Этот «сад внутри сада», устроенный вскоре после переезда Луи-Филиппа и его семейства в Тюильри, вызвал в городе массу слухов. Генрих Гейне писал во «Французских делах»:
«Пока перед садовым фасадом Тюильри еще стояли высокие дощатые заборы, скрывавшие работы от глаз публики, о происходящем строили нелепейшие предположения. Большинство полагало, что король хочет укрепить дворец, и притом со стороны сада, откуда народ смог некогда, в день 10 августа [1792 года], так легко ворваться. Говорили даже, что из-за этого будет снесен Королевский мост. Другие полагали, будто король хочет лишь воздвигнуть длинную стену, чтобы закрыть для себя вид на площадь Согласия; что это, впрочем, делается не из детского страха, а из чуткой впечатлительности, ибо отец его умер на Гревской площади, площадь же Согласия служила местом казней для старшей линии. Между тем, когда таинственные дощатые заборы перед дворцом были убраны, не оказалось ни укреплений, ни валов, ни рвов, ни бастионов – ничего, кроме глупости да цветов. Королю, при его страсти к постройкам, пришла только мысль – отделить от большого общественного сада маленький садик перед дворцом для себя и для своей семьи; это достигнуто было посредством обыкновенной канавы и проволочной решетки в несколько футов вышины, и на разбитых клумбах уже красовались цветы, столь же невинные, как и сама эта садовая затея короля».
Предосторожности, которые принимал король и его окружение, вполне объяснимы. Если в первое время после Июльской революции Луи-Филиппа на улице осаждала восторженная толпа и до своих покоев он добирался в расстегнутом жилете и измятой шляпе, то в последующие годы королю приходилось опасаться уже не восторгов подданных, а их агрессии. За те восемнадцать лет, что Луи-Филипп находился у власти, на его жизнь неоднократно покушались республиканцы, которые надеялись с помощью убийства монарха уничтожить ненавистную им монархию. 28 июля 1835 года Джузеппе Фиески взорвал на пути королевского кортежа «адскую машину», сконструированную двумя членами Общества прав человека – Море и Пепеном; король чудом уцелел, но восемнадцать человек, в том числе маршал Мортье, погибли. 25 июня 1836 года республиканец Луи Алибо стрелял в короля в непосредственной близости от дворца, но промахнулся. Это же случилось с Менье, выстрелившим из пистолета в королевскую карету на набережной Тюильри 27 декабря того же года. Подметальщик улиц Дармес, который стрелял в короля из карабина 15 октября 1840 года, тоже промахнулся. Все, кто покушался на жизнь короля, были казнены, и только одного Менье Луи-Филипп помиловал и выслал в Америку. Готовились и другие покушения, которые заговорщики не смогли осуществить. Именно при Июльской монархии в ходу была горькая шутка о короле как единственной дичи, охота на которую открыта круглый год. Недостатка в желающих испробовать свои силы не наблюдалось.

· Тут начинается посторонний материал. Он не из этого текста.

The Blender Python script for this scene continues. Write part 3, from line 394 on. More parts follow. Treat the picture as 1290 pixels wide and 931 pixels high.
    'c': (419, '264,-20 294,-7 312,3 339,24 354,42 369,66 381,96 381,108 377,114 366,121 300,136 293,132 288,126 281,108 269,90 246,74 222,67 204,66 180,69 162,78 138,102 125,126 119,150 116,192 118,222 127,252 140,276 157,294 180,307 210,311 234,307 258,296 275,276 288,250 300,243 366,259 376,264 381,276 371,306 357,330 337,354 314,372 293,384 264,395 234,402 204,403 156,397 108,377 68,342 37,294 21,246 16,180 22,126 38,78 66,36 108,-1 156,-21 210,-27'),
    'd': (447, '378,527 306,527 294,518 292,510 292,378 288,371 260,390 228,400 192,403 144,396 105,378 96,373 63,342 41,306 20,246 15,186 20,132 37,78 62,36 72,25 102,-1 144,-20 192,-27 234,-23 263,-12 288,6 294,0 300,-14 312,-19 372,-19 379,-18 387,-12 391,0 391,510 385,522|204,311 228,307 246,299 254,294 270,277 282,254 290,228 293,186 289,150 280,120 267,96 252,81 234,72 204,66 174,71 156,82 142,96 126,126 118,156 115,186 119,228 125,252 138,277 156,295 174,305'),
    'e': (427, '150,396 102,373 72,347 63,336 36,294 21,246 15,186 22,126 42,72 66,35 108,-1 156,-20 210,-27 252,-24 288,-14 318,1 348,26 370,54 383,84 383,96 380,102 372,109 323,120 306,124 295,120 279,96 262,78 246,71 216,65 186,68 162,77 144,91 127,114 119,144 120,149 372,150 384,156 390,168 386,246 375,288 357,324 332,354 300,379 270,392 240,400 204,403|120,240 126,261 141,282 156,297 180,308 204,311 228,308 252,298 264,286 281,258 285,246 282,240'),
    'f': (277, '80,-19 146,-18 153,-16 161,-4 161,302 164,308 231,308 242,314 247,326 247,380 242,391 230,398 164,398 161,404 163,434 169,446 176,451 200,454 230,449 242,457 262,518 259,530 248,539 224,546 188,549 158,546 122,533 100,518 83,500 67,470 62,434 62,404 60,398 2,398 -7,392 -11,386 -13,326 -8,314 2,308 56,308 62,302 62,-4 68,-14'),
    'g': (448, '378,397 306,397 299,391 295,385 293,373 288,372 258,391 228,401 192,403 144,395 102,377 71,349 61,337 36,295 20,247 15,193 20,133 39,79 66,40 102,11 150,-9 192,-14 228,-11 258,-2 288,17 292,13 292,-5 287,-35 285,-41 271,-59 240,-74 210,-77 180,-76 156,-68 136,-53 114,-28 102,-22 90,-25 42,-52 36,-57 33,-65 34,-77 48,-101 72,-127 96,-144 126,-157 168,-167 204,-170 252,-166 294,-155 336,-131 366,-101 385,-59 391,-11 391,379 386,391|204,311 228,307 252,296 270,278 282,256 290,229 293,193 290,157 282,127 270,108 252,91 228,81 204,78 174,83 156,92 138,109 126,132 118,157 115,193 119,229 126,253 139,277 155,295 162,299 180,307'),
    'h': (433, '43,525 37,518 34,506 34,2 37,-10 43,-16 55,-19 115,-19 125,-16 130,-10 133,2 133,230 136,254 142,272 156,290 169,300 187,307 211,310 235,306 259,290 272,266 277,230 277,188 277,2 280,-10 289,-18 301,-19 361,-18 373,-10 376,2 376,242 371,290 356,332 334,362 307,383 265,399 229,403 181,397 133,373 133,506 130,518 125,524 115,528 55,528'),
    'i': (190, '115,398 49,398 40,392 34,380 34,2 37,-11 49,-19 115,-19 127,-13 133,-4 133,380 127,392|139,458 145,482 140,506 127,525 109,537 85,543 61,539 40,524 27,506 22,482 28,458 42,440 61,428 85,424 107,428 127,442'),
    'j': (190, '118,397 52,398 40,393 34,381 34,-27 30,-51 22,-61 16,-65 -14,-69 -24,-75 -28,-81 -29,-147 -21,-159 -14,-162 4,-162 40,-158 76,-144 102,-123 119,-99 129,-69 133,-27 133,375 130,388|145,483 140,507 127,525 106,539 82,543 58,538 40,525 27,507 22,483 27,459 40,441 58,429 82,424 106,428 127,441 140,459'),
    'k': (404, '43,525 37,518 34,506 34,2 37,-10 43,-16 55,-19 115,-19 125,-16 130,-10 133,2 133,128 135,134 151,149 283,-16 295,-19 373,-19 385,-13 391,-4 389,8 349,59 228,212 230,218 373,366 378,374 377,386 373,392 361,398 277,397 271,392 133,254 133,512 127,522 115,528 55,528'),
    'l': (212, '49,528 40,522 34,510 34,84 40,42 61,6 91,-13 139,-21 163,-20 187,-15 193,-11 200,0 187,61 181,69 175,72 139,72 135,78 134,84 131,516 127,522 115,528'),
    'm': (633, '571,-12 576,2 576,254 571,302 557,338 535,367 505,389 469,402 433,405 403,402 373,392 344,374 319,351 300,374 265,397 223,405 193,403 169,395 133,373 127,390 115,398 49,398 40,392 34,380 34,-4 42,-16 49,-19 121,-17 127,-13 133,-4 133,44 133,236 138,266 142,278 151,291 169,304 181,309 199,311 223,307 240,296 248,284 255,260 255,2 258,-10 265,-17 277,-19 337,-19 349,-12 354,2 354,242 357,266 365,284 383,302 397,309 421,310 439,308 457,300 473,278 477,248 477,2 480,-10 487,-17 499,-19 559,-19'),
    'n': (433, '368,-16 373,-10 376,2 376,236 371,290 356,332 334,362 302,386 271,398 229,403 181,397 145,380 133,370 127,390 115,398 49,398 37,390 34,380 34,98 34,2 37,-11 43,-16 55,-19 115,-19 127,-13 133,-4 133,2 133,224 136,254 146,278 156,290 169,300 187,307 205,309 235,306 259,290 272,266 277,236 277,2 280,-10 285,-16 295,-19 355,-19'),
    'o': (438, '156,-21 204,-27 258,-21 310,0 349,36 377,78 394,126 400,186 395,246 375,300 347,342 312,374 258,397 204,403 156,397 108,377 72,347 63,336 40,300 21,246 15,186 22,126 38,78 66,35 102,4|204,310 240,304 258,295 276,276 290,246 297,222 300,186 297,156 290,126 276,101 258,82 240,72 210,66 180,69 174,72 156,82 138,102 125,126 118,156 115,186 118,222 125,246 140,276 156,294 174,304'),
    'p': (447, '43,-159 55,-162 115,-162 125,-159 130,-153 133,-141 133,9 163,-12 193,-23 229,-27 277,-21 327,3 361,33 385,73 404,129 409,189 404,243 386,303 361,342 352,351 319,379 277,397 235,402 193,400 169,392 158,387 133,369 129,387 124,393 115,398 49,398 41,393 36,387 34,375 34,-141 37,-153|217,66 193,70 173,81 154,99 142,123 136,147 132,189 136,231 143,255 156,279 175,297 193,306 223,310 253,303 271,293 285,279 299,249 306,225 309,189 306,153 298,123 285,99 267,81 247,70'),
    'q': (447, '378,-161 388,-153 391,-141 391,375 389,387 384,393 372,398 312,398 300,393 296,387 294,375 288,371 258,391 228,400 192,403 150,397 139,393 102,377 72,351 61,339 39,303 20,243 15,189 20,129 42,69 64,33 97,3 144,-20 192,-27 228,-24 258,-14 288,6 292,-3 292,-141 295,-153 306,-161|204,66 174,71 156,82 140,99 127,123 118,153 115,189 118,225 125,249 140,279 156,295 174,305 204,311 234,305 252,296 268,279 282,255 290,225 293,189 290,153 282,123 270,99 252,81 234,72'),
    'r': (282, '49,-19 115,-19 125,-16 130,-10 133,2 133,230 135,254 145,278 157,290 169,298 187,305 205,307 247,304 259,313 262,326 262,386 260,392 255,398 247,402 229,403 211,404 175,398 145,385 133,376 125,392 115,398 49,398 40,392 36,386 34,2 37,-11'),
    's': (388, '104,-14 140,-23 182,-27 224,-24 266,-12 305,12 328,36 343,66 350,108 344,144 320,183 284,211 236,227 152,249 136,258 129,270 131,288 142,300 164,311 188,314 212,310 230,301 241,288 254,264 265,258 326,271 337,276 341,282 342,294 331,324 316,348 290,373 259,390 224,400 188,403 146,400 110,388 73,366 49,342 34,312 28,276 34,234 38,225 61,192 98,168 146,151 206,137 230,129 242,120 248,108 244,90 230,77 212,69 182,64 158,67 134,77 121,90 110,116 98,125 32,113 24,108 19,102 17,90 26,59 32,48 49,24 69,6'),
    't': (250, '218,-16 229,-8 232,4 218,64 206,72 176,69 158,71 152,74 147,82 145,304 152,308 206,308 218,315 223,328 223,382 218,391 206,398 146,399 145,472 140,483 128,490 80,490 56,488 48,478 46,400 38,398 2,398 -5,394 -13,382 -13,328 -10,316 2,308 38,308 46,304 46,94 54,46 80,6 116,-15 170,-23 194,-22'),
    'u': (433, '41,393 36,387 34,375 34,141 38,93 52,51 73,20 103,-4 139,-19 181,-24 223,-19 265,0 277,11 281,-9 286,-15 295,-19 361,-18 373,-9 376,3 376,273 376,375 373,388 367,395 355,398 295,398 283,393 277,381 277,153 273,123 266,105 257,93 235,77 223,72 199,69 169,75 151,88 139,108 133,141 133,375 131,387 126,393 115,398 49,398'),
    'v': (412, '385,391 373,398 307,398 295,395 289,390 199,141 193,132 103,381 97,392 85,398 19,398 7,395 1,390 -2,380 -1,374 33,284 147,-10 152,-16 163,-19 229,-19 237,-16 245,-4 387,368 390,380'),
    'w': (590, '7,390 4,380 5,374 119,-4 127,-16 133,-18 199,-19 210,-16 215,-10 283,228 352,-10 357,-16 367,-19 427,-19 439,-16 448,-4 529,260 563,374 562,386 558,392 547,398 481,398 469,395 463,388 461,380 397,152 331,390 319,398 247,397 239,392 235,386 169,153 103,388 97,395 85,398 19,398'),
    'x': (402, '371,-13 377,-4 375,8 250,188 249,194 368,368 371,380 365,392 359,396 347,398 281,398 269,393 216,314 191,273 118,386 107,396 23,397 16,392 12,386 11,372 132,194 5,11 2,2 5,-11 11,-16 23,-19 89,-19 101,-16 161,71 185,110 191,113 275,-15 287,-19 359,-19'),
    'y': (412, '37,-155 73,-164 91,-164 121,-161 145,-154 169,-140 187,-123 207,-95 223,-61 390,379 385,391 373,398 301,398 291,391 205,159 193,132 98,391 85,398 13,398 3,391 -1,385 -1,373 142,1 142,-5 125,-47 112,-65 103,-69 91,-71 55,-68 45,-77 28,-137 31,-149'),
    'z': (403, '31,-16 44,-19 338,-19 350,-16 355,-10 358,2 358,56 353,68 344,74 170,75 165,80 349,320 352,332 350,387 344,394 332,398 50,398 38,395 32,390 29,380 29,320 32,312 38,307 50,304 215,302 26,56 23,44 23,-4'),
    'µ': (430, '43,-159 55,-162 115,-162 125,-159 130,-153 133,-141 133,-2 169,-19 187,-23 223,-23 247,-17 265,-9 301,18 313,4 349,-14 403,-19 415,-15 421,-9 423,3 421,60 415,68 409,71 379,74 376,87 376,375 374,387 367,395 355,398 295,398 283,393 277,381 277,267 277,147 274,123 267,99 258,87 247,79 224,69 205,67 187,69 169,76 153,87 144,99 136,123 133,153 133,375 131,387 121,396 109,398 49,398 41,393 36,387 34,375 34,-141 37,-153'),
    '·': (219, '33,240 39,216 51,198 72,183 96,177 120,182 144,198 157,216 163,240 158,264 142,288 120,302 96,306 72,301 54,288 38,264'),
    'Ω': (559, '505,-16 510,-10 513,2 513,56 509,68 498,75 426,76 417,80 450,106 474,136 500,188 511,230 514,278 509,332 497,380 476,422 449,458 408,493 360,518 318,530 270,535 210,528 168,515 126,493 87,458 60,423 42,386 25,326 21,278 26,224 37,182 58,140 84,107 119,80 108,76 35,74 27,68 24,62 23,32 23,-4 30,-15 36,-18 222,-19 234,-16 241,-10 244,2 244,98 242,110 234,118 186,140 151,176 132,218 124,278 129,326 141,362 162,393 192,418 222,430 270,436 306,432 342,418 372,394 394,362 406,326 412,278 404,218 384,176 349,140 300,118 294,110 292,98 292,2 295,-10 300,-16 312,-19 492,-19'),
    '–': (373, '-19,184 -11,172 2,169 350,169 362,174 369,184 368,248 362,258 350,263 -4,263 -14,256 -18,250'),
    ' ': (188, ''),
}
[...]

Луи-Филипп жил в постоянном страхе: на его ночном столике всегда лежали два заряженных пистолета, и он никогда не гасил свет в своей спальне. Король редко покидал Тюильри, превратившийся для него в «дворец-тюрьму». Он выезжал в город только в экипаже, обитом железом (тогдашний вариант бронированного автомобиля). Напуганный покушением Алибо, Луи-Филипп не присутствовал даже на торжественном открытии Триумфальной арки на площади Звезды 29 июля 1836 года. А ведь этому событию сопутствовал смотр национальной гвардии, и отсутствие короля производило весьма неблагоприятное впечатление: в дни празднования очередной годовщины Июльской революции «июльскому» королю надлежало быть рядом с народом. Но после покушения Фиески Луи-Филипп впервые появился на публике, перед двумя сотнями тысяч зрителей, лишь 25 октября 1836 года, в день воздвижения на площади Согласия Луксорского обелиска.